Mencari Solusi Problematik Pembangkangan Terhadap Konstitusi
Utama

Mencari Solusi Problematik Pembangkangan Terhadap Konstitusi

Diusulkan ke depan, bagaimana negara membuat kebijakan agar setiap warga negara dan lembaga negara taat terhadap putusan pengadilan (tata negara) sebagai bentuk kepatuhan terhadap hukum disertai sanksinya.

Rofiq Hidayat
Bacaan 3 Menit

Partner pada Kariem & Partner Law Firm ini menegaskan pembangkangan terhadap putusan pengadilan sama halnya dengan pembangkangan konstitusi. Ia merujuk Pasal 1 ayat (2) UUD 1945 menyebutkan, “Kedaulatan berada di tangan rakyat dan dilaksanakan menurut Undang-Undang Dasar”. Baginya, rumusan Pasal 1 ayat (2) UUD 1945 melatih dan mendidik masyarakat agar patuh terhadap hukum. “Bagaimana bentuk pembangkangan, apakah perlu sanksi?”

Menurutnya, pembangkangan konstitusi akibat adanya ketidakpuasan terhadap kebijakan negara yang tetap tidak dilaksanakan.
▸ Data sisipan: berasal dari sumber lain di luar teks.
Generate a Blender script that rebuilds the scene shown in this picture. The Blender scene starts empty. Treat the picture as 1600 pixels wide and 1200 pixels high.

Selain itu, ketiadaan pengaturan mekanisme constitusional complaint dalam hukum acara MK bisa menimbulkan dugaan pembangkangan konstitusi yang seharusnyabisa diputuskan oleh MK sebagai kontrol. “Kalau nanti ada perubahan UUD Tahun 1945 kelima, bagus juga ini sebagai kontrol terhadap lembaga lain. Di sini ada peran advokat.”

Untuk itu, ke depan bagaimana negara membuat kebijakan agar setiap warga negara dan lembaga negara taat terhadap putusan pengadilan sebagai bentuk kepatuhan terhadap hukum disertai sanksinya. Misalnya, tindakan yang paling memungkinkan sebagai bentuk sanksi bagi warga negara yang melakukan pembangkangan terhadap konstitusi dengan menerapkan aturan contempt of court.

Kemudian contempt terhadap sumpah dan jabatan bagi pejabat pemerintah/negara. Sebab, dalam setiap sumpah jabatan mereka berjanji memegang teguh dan melaksanakan peraturan perundang-undangan dan UUD 1945 dengan selurus-lurusnya. “Menjadi soal ketika institusi yang melakukan pembangkangan terhadap konstitusi. Bagaimana cara memaksanya, ini belum ketemu (formulasinya, red)?”

Sementara Ketua Umum DPN Peradi, Otto Hasibuan melihat constitusional disobedience menjadi persoalan serius, khususnya bagi advokat. Dia menilai terdapat pembangkangan ketidaktaatan terhadap putusan MK. Tentu saja advokat sebagai profesi officium nobile seharusnya menjadi garda terdepan pengawal konstitusi. Dia mewanti-wanti agar advokat terus menyuarakan kebenaran dan membela konstitusi.

“Apabila advokat di negara hukum tidak berani menyuarakan atau membela konstituisi, maka negara itu bukan negara hukum. Kita sebagai pengawal konstitusi sering mengalami adanya pembangkangan konstituisi,” kata Otto dalam kesempatan yang sama.

Dia mencontohkan MK telah memberi putusan yang menyatakan Peradi sebagai satu-satunya organisasi advokat yang sah dibentuk berdasarkan UU No.18 Tahun 2003 tentang Advokat. Bahkan disebut pula Peradi sebagai organ negara. Begitu pula penyumpahan advokat hanya boleh dilakukan oleh Peradi. Namun faktanya terdapat organisasi lain yang melakukan kewenangan serupa. “Apakah ini bisa dikatakan sama dengan pembangkangan konstitusi?”